_What you will do_.
Retype the material that follows, keeping every word as it is.

■ ■ ■ ■

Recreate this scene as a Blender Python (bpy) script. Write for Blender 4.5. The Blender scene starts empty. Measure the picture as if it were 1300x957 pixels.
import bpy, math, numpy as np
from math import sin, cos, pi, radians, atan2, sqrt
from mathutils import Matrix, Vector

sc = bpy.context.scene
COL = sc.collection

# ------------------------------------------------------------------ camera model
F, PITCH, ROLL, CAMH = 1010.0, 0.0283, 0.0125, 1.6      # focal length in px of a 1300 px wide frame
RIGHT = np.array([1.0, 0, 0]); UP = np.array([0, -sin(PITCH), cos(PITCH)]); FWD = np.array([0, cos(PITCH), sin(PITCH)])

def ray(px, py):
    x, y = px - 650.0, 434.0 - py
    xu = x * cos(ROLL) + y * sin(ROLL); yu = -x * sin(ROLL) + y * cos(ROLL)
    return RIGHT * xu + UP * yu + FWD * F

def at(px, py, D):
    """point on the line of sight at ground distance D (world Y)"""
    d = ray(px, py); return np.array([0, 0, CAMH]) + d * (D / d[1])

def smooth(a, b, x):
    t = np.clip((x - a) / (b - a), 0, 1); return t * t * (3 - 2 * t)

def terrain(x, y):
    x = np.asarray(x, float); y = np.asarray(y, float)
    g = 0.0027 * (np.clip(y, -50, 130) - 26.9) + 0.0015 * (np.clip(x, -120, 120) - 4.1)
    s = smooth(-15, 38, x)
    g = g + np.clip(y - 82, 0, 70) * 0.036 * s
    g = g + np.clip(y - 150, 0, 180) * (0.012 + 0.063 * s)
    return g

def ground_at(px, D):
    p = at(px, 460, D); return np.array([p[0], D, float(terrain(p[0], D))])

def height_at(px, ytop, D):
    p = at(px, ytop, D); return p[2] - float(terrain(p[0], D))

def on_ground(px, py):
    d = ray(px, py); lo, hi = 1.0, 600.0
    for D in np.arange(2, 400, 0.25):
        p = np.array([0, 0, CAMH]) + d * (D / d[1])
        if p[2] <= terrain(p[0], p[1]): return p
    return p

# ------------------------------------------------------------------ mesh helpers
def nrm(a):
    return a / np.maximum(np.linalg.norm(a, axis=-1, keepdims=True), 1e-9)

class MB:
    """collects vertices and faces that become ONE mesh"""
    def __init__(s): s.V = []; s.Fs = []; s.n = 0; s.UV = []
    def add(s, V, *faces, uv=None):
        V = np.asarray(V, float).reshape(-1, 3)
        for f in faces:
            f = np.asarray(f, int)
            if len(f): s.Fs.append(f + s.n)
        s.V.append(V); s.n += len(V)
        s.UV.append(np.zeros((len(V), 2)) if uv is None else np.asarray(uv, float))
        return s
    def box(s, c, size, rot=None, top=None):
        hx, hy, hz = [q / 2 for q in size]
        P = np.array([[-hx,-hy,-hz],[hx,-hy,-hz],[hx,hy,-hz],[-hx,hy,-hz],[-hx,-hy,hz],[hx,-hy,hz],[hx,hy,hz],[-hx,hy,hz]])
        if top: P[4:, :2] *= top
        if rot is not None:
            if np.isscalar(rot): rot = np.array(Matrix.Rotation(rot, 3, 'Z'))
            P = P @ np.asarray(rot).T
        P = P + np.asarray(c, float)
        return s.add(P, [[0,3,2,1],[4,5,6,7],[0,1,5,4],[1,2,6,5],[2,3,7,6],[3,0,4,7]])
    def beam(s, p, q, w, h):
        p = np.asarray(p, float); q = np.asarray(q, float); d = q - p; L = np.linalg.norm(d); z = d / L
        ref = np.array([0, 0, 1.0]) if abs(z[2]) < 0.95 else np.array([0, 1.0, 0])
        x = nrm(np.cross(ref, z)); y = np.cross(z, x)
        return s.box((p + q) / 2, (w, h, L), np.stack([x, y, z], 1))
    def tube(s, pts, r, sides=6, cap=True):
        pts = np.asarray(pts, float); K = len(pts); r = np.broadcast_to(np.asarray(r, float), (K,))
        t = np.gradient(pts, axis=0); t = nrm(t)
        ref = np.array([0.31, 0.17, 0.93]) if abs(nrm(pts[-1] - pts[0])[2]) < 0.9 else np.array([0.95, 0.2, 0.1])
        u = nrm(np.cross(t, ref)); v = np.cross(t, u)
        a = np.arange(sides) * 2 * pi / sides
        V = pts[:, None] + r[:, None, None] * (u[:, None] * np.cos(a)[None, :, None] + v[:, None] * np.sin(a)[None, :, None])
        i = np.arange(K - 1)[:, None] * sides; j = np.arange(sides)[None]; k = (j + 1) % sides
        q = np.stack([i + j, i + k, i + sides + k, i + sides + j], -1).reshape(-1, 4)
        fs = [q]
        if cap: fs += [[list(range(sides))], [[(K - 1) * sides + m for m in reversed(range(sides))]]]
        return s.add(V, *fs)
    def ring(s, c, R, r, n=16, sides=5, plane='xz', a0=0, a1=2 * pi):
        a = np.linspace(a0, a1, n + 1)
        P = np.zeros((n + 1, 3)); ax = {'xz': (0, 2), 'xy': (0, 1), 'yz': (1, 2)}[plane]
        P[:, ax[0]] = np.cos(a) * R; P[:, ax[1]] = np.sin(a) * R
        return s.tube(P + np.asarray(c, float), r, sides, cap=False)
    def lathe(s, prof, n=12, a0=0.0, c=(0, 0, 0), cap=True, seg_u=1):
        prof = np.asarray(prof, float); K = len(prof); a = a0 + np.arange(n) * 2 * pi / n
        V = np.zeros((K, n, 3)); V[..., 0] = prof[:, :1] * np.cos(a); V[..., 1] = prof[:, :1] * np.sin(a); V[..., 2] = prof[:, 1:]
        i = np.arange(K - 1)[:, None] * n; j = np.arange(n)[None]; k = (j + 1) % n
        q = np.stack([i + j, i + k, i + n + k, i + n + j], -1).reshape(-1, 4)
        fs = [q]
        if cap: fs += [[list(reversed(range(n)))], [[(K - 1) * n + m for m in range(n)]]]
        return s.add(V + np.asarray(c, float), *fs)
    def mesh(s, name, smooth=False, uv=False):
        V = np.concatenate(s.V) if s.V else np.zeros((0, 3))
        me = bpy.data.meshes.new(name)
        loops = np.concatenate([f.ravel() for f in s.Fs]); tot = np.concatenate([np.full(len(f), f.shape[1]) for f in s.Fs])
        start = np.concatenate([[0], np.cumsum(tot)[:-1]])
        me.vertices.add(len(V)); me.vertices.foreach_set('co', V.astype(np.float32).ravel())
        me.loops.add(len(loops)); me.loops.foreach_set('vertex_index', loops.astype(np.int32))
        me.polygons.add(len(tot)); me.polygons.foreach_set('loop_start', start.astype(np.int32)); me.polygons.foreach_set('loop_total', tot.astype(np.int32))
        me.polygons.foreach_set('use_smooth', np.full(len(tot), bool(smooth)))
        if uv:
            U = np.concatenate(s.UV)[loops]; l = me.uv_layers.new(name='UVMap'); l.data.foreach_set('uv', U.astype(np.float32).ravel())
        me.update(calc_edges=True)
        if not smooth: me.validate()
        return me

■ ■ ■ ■

_Full answer_.
Recreate this scene as a Blender Python (bpy) script. Write for Blender 4.5. The Blender scene starts empty. Measure the picture as if it were 1300x957 pixels.
import bpy, math, numpy as np
from math import sin, cos, pi, radians, atan2, sqrt
from mathutils import Matrix, Vector

sc = bpy.context.scene
COL = sc.collection

# ------------------------------------------------------------------ camera model
F, PITCH, ROLL, CAMH = 1010.0, 0.0283, 0.0125, 1.6      # focal length in px of a 1300 px wide frame
RIGHT = np.array([1.0, 0, 0]); UP = np.array([0, -sin(PITCH), cos(PITCH)]); FWD = np.array([0, cos(PITCH), sin(PITCH)])

def ray(px, py):
    x, y = px - 650.0, 434.0 - py
    xu = x * cos(ROLL) + y * sin(ROLL); yu = -x * sin(ROLL) + y * cos(ROLL)
    return RIGHT * xu + UP * yu + FWD * F

def at(px, py, D):
    """point on the line of sight at ground distance D (world Y)"""
    d = ray(px, py); return np.array([0, 0, CAMH]) + d * (D / d[1])

def smooth(a, b, x):
    t = np.clip((x - a) / (b - a), 0, 1); return t * t * (3 - 2 * t)

def terrain(x, y):
    x = np.asarray(x, float); y = np.asarray(y, float)
    g = 0.0027 * (np.clip(y, -50, 130) - 26.9) + 0.0015 * (np.clip(x, -120, 120) - 4.1)
    s = smooth(-15, 38, x)
    g = g + np.clip(y - 82, 0, 70) * 0.036 * s
    g = g + np.clip(y - 150, 0, 180) * (0.012 + 0.063 * s)
    return g

def ground_at(px, D):
    p = at(px, 460, D); return np.array([p[0], D, float(terrain(p[0], D))])

def height_at(px, ytop, D):
    p = at(px, ytop, D); return p[2] - float(terrain(p[0], D))

def on_ground(px, py):
    d = ray(px, py); lo, hi = 1.0, 600.0
    for D in np.arange(2, 400, 0.25):
        p = np.array([0, 0, CAMH]) + d * (D / d[1])
        if p[2] <= terrain(p[0], p[1]): return p
    return p

# ------------------------------------------------------------------ mesh helpers
def nrm(a):
    return a / np.maximum(np.linalg.norm(a, axis=-1, keepdims=True), 1e-9)

class MB:
    """collects vertices and faces that become ONE mesh"""
    def __init__(s): s.V = []; s.Fs = []; s.n = 0; s.UV = []
    def add(s, V, *faces, uv=None):
        V = np.asarray(V, float).reshape(-1, 3)
        for f in faces:
            f = np.asarray(f, int)
            if len(f): s.Fs.append(f + s.n)
        s.V.append(V); s.n += len(V)
        s.UV.append(np.zeros((len(V), 2)) if uv is None else np.asarray(uv, float))
        return s
    def box(s, c, size, rot=None, top=None):
        hx, hy, hz = [q / 2 for q in size]
        P = np.array([[-hx,-hy,-hz],[hx,-hy,-hz],[hx,hy,-hz],[-hx,hy,-hz],[-hx,-hy,hz],[hx,-hy,hz],[hx,hy,hz],[-hx,hy,hz]])
        if top: P[4:, :2] *= top
        if rot is not None:
            if np.isscalar(rot): rot = np.array(Matrix.Rotation(rot, 3, 'Z'))
            P = P @ np.asarray(rot).T
        P = P + np.asarray(c, float)
        return s.add(P, [[0,3,2,1],[4,5,6,7],[0,1,5,4],[1,2,6,5],[2,3,7,6],[3,0,4,7]])
    def beam(s, p, q, w, h):
        p = np.asarray(p, float); q = np.asarray(q, float); d = q - p; L = np.linalg.norm(d); z = d / L
        ref = np.array([0, 0, 1.0]) if abs(z[2]) < 0.95 else np.array([0, 1.0, 0])
        x = nrm(np.cross(ref, z)); y = np.cross(z, x)
        return s.box((p + q) / 2, (w, h, L), np.stack([x, y, z], 1))
    def tube(s, pts, r, sides=6, cap=True):
        pts = np.asarray(pts, float); K = len(pts); r = np.broadcast_to(np.asarray(r, float), (K,))
        t = np.gradient(pts, axis=0); t = nrm(t)
        ref = np.array([0.31, 0.17, 0.93]) if abs(nrm(pts[-1] - pts[0])[2]) < 0.9 else np.array([0.95, 0.2, 0.1])
        u = nrm(np.cross(t, ref)); v = np.cross(t, u)
        a = np.arange(sides) * 2 * pi / sides
        V = pts[:, None] + r[:, None, None] * (u[:, None] * np.cos(a)[None, :, None] + v[:, None] * np.sin(a)[None, :, None])
        i = np.arange(K - 1)[:, None] * sides; j = np.arange(sides)[None]; k = (j + 1) % sides
        q = np.stack([i + j, i + k, i + sides + k, i + sides + j], -1).reshape(-1, 4)
        fs = [q]
        if cap: fs += [[list(range(sides))], [[(K - 1) * sides + m for m in reversed(range(sides))]]]
        return s.add(V, *fs)
    def ring(s, c, R, r, n=16, sides=5, plane='xz', a0=0, a1=2 * pi):
        a = np.linspace(a0, a1, n + 1)
        P = np.zeros((n + 1, 3)); ax = {'xz': (0, 2), 'xy': (0, 1), 'yz': (1, 2)}[plane]
        P[:, ax[0]] = np.cos(a) * R; P[:, ax[1]] = np.sin(a) * R
        return s.tube(P + np.asarray(c, float), r, sides, cap=False)
    def lathe(s, prof, n=12, a0=0.0, c=(0, 0, 0), cap=True, seg_u=1):
        prof = np.asarray(prof, float); K = len(prof); a = a0 + np.arange(n) * 2 * pi / n
        V = np.zeros((K, n, 3)); V[..., 0] = prof[:, :1] * np.cos(a); V[..., 1] = prof[:, :1] * np.sin(a); V[..., 2] = prof[:, 1:]
        i = np.arange(K - 1)[:, None] * n; j = np.arange(n)[None]; k = (j + 1) % n
        q = np.stack([i + j, i + k, i + n + k, i + n + j], -1).reshape(-1, 4)
        fs = [q]
        if cap: fs += [[list(reversed(range(n)))], [[(K - 1) * n + m for m in range(n)]]]
        return s.add(V + np.asarray(c, float), *fs)
    def mesh(s, name, smooth=False, uv=False):
        V = np.concatenate(s.V) if s.V else np.zeros((0, 3))
        me = bpy.data.meshes.new(name)
        loops = np.concatenate([f.ravel() for f in s.Fs]); tot = np.concatenate([np.full(len(f), f.shape[1]) for f in s.Fs])
        start = np.concatenate([[0], np.cumsum(tot)[:-1]])
        me.vertices.add(len(V)); me.vertices.foreach_set('co', V.astype(np.float32).ravel())
        me.loops.add(len(loops)); me.loops.foreach_set('vertex_index', loops.astype(np.int32))
        me.polygons.add(len(tot)); me.polygons.foreach_set('loop_start', start.astype(np.int32)); me.polygons.foreach_set('loop_total', tot.astype(np.int32))
        me.polygons.foreach_set('use_smooth', np.full(len(tot), bool(smooth)))
        if uv:
            U = np.concatenate(s.UV)[loops]; l = me.uv_layers.new(name='UVMap'); l.data.foreach_set('uv', U.astype(np.float32).ravel())
        me.update(calc_edges=True)
        if not smooth: me.validate()
        return me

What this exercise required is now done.